The expectations for graphene-based MTJs were first set by calculations published in 2007. Karpan et al predicted extremely large spin polarizations close to 100%, with the resulting TMR well in excess of hundreds of percent. First experimental results followed, but with limited results due to the challenges in fabrication of high-quality graphene in those early days. In due course, however, graphene and other 2D materials showed their strength in successful experimental realizations of spin polarization TMRs.

Experimental results for TMR with graphene and other 2D materials, up until 2017. Maëlis Piquemal-Banci et al 2017 J. Phys. D: Appl. Phys. 50 203002. Reproduced under CC 3.0 license.

Experiments revealed that although mechanically exfoliated or transferred graphene can be used in such devices for basic proof of concept, direct CVD growth on ferromagnetic electrodes is a much better choice that yields high TMR. Combining high-quality (high crystallinity) epitaxial ferromagnetic Ni(111) electrodes, that act as spin sources, with directly grown multilayer graphene, yields state of the art 2D based magnetic tunnel junctions.

Aside from the construction of MTJ spin valves, graphene can be exploited to make novel devices such as spin transistors and spin logic devices, which will form the underlying architecture of future spin computers.

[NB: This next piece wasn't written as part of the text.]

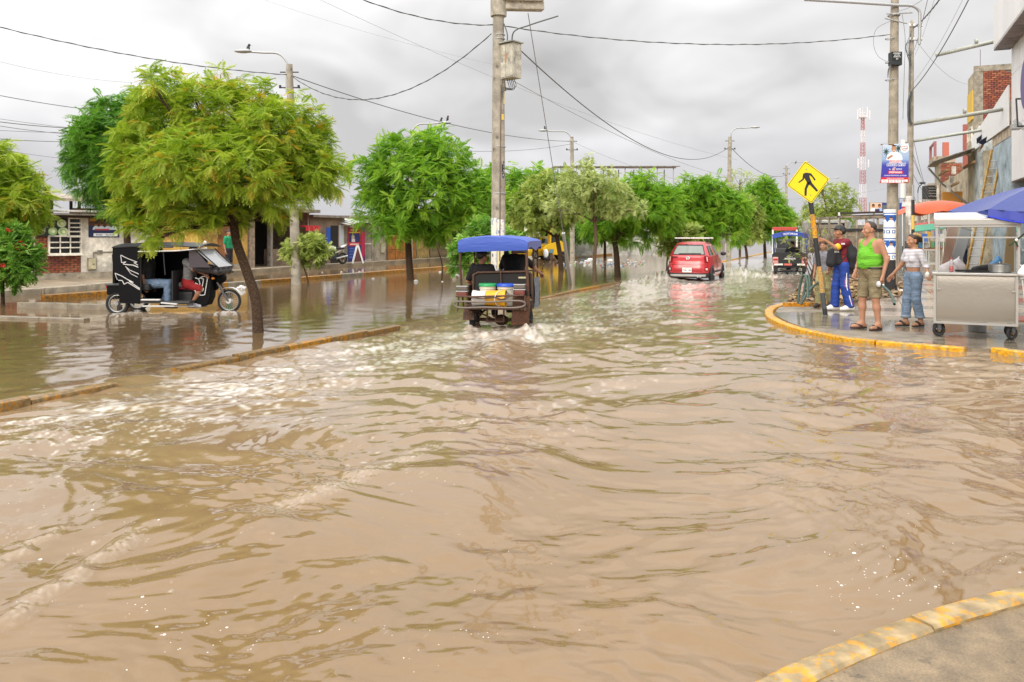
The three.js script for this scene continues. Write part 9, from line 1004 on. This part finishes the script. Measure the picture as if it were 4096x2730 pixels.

Development of spintronics with the aid of graphene is being pushed forward by the Spintronics Work Package of the Graphene Flagship project, of which Graphenea is part. The international group of researchers is very active, publishing dozens of scientific papers per year on progress of graphene for spintronics. For example, a line of research focuses on integrating 2D materials with magnetic materials, that are used today in memory technology, to improve technological performance of memory. This integration has resulted in improved realizations of MRAM stacks. Further, room-temperature spin logic gates were made, with applications in spin communications, as well as for magnets used in reading and writing digital information. Integration with other layered materials, such as hexagonal boron nitride and tungsten diselenide, yielded the demonstration of unprecedented new effects, such as room temperature spin-to-charge conversion and imprinted magnetism. The research is no progressing towards integration, validation, and large-scale manufacturing, on the road to low-power computing devices, from embedded memories to applications in the Internet of Things.